▶ _Request_: Below are several entries. Transcribe exactly those lines that fall from the one with "by 808 pixels." through the one with "return plant(name, p, h, kind, var, mat, label, sx=sx, **k)", end lines included.

[Extracted data entries]
╔══
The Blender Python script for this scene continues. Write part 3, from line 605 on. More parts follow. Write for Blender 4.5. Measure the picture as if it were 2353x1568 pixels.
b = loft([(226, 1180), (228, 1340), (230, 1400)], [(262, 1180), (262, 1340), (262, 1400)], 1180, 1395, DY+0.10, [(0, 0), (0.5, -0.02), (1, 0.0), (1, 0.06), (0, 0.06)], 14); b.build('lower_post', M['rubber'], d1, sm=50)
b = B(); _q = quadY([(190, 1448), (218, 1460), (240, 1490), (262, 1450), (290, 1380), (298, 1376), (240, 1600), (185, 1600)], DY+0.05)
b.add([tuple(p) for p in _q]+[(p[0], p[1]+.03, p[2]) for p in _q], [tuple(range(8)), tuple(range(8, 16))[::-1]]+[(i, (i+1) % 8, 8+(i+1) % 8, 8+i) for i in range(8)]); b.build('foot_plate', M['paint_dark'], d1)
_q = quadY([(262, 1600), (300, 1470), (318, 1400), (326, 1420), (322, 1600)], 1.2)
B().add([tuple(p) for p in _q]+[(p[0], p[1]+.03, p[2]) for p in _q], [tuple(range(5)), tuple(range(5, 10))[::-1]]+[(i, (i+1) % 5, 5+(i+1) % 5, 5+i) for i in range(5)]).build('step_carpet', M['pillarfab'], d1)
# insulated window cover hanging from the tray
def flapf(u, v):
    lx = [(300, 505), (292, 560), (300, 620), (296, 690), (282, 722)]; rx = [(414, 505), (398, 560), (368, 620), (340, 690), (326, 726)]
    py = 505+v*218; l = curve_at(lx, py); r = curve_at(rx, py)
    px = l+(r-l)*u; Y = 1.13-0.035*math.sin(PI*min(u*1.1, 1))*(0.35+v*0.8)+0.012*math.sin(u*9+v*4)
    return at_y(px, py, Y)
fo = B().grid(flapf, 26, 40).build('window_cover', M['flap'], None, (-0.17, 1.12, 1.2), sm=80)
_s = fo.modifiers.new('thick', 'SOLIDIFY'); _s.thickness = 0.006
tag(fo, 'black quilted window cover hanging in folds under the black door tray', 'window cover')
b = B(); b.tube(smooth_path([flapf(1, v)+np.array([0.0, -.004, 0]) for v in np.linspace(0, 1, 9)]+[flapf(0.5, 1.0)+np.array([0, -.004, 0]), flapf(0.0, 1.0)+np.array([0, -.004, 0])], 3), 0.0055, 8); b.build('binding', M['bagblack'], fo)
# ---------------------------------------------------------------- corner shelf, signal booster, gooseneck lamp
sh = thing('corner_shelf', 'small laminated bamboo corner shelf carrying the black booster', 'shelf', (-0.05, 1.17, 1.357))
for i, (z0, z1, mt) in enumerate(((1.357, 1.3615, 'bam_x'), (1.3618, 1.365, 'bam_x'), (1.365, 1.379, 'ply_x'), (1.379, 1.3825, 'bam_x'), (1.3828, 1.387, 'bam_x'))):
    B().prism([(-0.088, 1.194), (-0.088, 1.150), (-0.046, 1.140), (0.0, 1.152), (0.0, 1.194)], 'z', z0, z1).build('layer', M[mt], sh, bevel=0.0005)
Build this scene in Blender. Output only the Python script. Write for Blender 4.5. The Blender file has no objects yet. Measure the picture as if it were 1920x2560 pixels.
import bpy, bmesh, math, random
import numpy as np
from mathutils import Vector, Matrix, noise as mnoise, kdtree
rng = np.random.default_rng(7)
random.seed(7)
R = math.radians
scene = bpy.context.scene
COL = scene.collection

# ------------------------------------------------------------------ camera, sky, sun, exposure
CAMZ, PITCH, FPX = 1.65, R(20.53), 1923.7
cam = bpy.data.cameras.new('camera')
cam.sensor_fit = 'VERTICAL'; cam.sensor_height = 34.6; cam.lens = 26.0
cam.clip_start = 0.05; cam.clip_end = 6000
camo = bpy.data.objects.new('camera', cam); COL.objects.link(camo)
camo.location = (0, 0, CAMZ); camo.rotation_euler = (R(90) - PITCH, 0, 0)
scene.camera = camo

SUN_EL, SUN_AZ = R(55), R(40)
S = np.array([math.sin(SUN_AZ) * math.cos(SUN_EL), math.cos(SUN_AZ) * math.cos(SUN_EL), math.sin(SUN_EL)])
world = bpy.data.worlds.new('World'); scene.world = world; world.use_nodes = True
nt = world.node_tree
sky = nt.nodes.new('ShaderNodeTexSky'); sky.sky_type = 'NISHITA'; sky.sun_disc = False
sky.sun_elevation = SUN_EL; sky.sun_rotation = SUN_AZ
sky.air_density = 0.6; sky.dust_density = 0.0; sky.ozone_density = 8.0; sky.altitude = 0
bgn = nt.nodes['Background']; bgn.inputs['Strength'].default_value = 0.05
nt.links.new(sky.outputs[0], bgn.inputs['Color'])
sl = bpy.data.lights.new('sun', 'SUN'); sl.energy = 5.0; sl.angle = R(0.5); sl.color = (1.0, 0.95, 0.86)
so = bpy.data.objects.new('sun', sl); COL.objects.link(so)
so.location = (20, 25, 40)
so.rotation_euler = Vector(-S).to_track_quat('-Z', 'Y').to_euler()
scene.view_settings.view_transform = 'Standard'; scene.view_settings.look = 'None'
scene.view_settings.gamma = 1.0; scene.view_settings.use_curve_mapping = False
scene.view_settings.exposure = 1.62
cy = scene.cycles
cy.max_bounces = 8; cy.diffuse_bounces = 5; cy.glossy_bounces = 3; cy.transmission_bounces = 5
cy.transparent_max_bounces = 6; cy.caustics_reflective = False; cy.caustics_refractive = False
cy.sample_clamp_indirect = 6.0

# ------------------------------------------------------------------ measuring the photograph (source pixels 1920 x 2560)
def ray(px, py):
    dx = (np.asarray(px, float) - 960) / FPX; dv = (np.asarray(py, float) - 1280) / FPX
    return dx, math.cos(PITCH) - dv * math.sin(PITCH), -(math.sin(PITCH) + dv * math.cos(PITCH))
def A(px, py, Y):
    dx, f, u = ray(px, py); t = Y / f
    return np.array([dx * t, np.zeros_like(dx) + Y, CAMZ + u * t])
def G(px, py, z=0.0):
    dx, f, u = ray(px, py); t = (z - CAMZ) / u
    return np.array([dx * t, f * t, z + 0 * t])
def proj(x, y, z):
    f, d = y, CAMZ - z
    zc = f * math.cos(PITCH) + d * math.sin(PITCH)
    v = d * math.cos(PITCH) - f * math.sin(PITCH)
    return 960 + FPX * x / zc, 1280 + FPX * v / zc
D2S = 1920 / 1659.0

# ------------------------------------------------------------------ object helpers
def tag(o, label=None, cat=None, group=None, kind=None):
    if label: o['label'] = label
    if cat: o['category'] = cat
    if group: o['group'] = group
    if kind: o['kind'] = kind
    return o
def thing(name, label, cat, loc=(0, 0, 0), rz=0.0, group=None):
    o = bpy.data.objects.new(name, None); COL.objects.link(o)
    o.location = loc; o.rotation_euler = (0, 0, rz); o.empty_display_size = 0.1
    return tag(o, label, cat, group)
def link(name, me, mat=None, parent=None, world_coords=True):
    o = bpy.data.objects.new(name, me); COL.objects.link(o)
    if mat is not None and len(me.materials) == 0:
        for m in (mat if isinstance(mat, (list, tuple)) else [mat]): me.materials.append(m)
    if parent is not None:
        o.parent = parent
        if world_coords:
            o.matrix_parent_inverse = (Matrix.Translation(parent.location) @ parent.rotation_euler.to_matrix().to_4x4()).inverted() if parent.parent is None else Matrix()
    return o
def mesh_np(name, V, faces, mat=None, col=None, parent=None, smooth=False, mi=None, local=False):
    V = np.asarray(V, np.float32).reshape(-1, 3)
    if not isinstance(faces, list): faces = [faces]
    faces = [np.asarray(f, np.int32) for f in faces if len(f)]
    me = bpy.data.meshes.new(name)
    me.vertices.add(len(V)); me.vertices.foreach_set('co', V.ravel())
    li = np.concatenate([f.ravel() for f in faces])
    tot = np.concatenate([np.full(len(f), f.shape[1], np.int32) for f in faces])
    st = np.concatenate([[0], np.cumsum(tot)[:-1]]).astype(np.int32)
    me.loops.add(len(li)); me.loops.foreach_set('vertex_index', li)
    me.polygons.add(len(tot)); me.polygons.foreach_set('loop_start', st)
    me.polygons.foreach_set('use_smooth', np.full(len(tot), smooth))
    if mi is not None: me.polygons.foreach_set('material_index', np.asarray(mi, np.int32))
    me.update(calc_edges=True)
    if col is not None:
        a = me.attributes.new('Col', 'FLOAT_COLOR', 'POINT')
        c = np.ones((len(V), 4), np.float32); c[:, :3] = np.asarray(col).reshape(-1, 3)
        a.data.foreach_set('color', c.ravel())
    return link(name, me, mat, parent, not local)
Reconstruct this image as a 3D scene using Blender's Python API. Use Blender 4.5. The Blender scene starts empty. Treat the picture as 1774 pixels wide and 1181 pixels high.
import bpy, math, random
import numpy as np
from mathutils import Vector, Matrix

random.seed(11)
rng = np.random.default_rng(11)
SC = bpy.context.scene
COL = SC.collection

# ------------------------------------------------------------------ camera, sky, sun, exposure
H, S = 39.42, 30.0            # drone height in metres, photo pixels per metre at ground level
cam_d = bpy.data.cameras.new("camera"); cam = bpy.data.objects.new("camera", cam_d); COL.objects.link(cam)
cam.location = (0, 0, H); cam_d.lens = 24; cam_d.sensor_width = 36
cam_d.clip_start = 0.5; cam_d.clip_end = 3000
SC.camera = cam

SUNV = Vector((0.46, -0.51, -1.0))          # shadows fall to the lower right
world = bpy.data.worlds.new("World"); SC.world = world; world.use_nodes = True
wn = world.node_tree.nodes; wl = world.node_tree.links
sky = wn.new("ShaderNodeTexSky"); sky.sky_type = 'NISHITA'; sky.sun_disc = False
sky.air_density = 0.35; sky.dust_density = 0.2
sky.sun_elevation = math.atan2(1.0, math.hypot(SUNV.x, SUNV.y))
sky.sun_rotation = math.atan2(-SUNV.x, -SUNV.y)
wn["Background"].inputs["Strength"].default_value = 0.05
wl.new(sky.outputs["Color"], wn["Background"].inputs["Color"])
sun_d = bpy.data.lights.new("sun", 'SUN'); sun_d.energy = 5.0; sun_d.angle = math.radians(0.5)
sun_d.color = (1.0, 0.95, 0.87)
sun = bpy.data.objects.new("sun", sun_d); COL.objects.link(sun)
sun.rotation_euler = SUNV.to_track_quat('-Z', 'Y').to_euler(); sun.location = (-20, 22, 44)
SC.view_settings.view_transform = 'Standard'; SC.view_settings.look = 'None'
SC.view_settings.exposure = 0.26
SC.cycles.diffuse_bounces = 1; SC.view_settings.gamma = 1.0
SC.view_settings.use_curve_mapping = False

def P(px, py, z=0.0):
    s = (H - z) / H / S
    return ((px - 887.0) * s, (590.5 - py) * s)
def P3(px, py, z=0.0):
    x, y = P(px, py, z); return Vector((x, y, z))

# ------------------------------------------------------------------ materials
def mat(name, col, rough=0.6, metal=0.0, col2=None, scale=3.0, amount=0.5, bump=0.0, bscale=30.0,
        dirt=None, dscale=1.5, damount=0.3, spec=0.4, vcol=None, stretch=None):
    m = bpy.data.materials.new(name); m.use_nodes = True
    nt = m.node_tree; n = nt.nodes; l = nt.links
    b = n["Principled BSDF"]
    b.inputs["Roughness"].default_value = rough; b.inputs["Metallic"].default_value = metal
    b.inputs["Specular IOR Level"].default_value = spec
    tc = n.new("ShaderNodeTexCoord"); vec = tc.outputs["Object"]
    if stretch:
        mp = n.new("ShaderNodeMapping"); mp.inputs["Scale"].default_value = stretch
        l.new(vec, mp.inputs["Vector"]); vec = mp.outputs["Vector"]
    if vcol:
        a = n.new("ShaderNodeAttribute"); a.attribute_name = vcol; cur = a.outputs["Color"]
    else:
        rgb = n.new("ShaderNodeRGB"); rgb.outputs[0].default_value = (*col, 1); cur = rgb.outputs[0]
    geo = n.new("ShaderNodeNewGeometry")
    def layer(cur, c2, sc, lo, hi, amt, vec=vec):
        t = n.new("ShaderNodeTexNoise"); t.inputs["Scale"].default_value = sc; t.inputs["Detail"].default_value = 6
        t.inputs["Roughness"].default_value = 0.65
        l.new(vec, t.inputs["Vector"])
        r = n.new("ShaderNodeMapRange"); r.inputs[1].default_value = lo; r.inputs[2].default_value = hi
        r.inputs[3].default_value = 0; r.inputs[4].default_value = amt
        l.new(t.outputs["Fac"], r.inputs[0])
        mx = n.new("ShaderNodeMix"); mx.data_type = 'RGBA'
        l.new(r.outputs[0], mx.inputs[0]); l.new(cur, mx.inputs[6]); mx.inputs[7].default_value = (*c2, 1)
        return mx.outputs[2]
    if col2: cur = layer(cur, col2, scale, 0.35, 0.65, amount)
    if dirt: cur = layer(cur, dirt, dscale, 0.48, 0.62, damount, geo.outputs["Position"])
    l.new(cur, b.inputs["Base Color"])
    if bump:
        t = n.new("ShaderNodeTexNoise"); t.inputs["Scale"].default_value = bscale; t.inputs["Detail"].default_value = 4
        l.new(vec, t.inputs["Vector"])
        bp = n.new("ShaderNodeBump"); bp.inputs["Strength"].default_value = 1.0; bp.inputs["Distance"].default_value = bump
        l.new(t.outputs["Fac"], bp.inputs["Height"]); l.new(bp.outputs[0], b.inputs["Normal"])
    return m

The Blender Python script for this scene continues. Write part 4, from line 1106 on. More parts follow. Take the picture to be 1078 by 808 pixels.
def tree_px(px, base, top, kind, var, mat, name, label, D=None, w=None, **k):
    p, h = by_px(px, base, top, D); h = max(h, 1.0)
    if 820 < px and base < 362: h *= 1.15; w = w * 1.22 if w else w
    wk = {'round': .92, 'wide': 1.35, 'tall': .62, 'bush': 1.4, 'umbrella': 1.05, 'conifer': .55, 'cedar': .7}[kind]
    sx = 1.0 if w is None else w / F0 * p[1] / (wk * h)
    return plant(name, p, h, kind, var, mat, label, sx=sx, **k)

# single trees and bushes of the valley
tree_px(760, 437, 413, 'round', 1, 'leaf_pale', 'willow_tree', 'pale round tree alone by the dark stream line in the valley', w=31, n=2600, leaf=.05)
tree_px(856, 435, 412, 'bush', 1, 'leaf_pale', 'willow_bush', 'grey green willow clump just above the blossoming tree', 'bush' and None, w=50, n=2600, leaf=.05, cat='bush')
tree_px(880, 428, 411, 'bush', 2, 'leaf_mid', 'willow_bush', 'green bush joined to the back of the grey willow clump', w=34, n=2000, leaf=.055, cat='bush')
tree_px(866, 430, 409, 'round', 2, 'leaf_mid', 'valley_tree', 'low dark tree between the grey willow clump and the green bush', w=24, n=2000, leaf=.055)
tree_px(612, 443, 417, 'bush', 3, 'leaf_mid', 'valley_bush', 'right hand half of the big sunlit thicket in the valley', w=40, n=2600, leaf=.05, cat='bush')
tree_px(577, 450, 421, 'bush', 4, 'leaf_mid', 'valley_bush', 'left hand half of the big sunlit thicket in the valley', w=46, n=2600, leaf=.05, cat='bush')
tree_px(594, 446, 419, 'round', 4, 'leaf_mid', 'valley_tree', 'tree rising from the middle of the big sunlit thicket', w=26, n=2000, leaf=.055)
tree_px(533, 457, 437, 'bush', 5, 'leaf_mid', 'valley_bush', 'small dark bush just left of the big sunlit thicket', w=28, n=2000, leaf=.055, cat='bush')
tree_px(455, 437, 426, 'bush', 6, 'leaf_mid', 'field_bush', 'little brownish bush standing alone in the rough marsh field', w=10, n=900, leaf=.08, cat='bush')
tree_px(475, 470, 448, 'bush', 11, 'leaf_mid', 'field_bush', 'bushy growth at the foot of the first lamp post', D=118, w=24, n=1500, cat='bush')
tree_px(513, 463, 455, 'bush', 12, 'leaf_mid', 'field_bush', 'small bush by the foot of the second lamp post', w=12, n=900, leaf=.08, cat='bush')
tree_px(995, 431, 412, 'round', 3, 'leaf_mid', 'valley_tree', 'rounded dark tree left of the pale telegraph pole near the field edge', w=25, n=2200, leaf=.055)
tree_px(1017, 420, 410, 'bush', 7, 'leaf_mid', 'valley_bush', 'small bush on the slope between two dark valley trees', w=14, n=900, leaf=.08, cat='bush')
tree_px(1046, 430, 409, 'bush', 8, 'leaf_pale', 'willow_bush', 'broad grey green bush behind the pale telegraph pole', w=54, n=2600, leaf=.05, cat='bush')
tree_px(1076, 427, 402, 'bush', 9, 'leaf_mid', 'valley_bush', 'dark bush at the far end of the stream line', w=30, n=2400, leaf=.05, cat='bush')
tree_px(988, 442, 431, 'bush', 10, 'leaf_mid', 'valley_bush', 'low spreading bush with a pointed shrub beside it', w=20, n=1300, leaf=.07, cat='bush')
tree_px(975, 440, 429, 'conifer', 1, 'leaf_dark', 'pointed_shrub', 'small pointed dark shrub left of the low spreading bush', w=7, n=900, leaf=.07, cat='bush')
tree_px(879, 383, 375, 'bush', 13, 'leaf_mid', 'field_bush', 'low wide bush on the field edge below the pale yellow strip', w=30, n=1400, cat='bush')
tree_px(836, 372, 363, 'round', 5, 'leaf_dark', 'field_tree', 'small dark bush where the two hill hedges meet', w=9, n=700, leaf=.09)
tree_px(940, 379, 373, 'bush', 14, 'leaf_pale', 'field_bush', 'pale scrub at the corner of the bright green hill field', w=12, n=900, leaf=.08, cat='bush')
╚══
▶ _Response for this exercise_:
The Blender Python script for this scene continues. Write part 4, from line 1106 on. More parts follow. Take the picture to be 1078 by 808 pixels.
def tree_px(px, base, top, kind, var, mat, name, label, D=None, w=None, **k):
    p, h = by_px(px, base, top, D); h = max(h, 1.0)
    if 820 < px and base < 362: h *= 1.15; w = w * 1.22 if w else w
    wk = {'round': .92, 'wide': 1.35, 'tall': .62, 'bush': 1.4, 'umbrella': 1.05, 'conifer': .55, 'cedar': .7}[kind]
    sx = 1.0 if w is None else w / F0 * p[1] / (wk * h)
    return plant(name, p, h, kind, var, mat, label, sx=sx, **k)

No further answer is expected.